*YOUR INSTRUCTIONS*: Will you return, word for word, only the lines from the top of the data below down to and including the one with "TUBE_W = 37.0"?

start DATA SECTION

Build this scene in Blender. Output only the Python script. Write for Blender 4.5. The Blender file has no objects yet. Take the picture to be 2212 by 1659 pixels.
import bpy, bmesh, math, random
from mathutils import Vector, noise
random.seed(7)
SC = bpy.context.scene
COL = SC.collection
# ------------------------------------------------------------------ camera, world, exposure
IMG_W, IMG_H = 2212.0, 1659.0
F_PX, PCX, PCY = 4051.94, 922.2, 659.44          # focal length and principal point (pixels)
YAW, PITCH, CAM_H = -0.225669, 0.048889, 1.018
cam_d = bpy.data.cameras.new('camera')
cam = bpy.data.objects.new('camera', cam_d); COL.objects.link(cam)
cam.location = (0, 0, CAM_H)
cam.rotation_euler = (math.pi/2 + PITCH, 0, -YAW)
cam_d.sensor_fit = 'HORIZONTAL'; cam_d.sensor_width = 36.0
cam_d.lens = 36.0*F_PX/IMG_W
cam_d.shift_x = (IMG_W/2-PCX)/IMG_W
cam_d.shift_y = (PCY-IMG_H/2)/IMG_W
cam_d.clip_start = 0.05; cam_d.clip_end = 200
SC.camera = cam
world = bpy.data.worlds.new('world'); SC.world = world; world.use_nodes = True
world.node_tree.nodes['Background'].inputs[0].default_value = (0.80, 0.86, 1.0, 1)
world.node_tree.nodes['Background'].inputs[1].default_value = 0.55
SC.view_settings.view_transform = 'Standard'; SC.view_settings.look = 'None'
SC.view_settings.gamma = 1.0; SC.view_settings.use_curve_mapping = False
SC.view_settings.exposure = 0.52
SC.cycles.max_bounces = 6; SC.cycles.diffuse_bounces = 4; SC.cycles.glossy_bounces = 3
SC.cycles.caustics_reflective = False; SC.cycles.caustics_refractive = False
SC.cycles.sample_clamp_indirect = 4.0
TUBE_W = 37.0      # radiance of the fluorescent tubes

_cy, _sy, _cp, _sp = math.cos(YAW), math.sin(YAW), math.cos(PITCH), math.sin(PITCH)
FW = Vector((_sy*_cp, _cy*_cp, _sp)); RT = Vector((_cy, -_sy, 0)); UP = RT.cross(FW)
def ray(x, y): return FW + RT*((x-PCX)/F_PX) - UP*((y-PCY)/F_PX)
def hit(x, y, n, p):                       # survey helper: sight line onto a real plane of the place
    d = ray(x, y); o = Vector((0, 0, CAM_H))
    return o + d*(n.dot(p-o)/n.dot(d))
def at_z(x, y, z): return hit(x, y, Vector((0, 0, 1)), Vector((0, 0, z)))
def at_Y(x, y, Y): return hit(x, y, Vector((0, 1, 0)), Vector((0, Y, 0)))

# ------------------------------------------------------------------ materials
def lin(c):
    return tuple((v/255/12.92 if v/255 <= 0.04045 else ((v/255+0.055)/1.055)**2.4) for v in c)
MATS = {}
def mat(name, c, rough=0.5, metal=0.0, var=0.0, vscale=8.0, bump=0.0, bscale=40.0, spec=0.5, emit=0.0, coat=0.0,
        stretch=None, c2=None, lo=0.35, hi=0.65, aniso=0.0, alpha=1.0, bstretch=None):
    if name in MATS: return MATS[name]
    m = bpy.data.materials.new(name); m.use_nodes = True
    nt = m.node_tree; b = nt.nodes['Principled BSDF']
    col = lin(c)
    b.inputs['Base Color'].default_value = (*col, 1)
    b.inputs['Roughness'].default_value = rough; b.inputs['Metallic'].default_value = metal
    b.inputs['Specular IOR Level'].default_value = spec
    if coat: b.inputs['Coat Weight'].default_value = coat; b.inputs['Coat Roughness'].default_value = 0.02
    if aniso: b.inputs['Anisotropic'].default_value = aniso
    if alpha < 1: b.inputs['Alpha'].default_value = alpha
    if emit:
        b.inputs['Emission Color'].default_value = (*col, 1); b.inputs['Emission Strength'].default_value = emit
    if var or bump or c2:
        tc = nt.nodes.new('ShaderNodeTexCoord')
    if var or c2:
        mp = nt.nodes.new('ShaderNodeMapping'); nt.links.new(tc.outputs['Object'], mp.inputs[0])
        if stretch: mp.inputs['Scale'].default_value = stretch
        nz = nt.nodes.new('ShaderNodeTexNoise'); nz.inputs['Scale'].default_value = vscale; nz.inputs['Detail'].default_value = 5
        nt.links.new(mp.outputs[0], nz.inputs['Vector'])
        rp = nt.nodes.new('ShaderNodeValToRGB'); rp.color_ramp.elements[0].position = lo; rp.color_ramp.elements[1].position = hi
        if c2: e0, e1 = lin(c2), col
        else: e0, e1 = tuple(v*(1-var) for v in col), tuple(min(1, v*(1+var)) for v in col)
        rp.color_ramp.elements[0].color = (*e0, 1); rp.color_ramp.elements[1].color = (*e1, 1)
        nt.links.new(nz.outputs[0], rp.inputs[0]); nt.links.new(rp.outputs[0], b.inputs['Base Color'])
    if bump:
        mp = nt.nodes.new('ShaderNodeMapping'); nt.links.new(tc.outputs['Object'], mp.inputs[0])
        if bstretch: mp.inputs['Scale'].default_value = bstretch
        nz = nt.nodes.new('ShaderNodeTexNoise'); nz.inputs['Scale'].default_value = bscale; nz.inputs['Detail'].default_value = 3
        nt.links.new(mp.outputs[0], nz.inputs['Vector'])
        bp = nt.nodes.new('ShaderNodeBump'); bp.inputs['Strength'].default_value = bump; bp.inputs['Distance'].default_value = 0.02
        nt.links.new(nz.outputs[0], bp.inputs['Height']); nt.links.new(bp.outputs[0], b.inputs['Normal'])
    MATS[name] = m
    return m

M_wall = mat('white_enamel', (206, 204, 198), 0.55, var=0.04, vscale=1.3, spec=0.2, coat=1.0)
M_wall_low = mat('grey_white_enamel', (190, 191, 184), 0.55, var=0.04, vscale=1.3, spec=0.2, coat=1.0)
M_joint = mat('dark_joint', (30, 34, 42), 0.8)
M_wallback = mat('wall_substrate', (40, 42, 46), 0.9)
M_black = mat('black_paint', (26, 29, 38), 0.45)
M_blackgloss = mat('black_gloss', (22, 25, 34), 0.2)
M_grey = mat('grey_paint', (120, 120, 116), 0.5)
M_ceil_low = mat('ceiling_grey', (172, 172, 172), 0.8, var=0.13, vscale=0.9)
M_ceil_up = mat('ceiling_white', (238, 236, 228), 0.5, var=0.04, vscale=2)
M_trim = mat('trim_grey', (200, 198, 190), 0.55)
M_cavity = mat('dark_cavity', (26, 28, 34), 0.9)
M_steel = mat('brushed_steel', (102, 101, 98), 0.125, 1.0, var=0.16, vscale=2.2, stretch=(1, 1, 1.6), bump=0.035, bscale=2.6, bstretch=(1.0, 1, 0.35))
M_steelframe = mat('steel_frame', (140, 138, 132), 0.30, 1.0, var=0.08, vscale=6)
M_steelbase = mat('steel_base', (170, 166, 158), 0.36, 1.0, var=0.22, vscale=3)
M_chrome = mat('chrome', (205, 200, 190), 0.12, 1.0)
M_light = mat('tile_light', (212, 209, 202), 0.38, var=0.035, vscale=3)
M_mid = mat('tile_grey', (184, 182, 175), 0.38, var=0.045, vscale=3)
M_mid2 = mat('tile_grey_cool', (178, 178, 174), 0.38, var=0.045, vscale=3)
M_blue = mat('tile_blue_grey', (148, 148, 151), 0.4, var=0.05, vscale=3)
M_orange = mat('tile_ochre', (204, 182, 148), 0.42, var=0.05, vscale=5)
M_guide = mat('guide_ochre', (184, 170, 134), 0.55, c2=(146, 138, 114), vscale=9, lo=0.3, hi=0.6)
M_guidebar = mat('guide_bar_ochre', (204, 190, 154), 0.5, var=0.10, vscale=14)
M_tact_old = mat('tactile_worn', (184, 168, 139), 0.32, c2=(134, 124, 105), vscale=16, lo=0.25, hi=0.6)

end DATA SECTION

*IN RESPONSE*:
Build this scene in Blender. Output only the Python script. Write for Blender 4.5. The Blender file has no objects yet. Take the picture to be 2212 by 1659 pixels.
import bpy, bmesh, math, random
from mathutils import Vector, noise
random.seed(7)
SC = bpy.context.scene
COL = SC.collection
# ------------------------------------------------------------------ camera, world, exposure
IMG_W, IMG_H = 2212.0, 1659.0
F_PX, PCX, PCY = 4051.94, 922.2, 659.44          # focal length and principal point (pixels)
YAW, PITCH, CAM_H = -0.225669, 0.048889, 1.018
cam_d = bpy.data.cameras.new('camera')
cam = bpy.data.objects.new('camera', cam_d); COL.objects.link(cam)
cam.location = (0, 0, CAM_H)
cam.rotation_euler = (math.pi/2 + PITCH, 0, -YAW)
cam_d.sensor_fit = 'HORIZONTAL'; cam_d.sensor_width = 36.0
cam_d.lens = 36.0*F_PX/IMG_W
cam_d.shift_x = (IMG_W/2-PCX)/IMG_W
cam_d.shift_y = (PCY-IMG_H/2)/IMG_W
cam_d.clip_start = 0.05; cam_d.clip_end = 200
SC.camera = cam
world = bpy.data.worlds.new('world'); SC.world = world; world.use_nodes = True
world.node_tree.nodes['Background'].inputs[0].default_value = (0.80, 0.86, 1.0, 1)
world.node_tree.nodes['Background'].inputs[1].default_value = 0.55
SC.view_settings.view_transform = 'Standard'; SC.view_settings.look = 'None'
SC.view_settings.gamma = 1.0; SC.view_settings.use_curve_mapping = False
SC.view_settings.exposure = 0.52
SC.cycles.max_bounces = 6; SC.cycles.diffuse_bounces = 4; SC.cycles.glossy_bounces = 3
SC.cycles.caustics_reflective = False; SC.cycles.caustics_refractive = False
SC.cycles.sample_clamp_indirect = 4.0
TUBE_W = 37.0      # radiance of the fluorescent tubes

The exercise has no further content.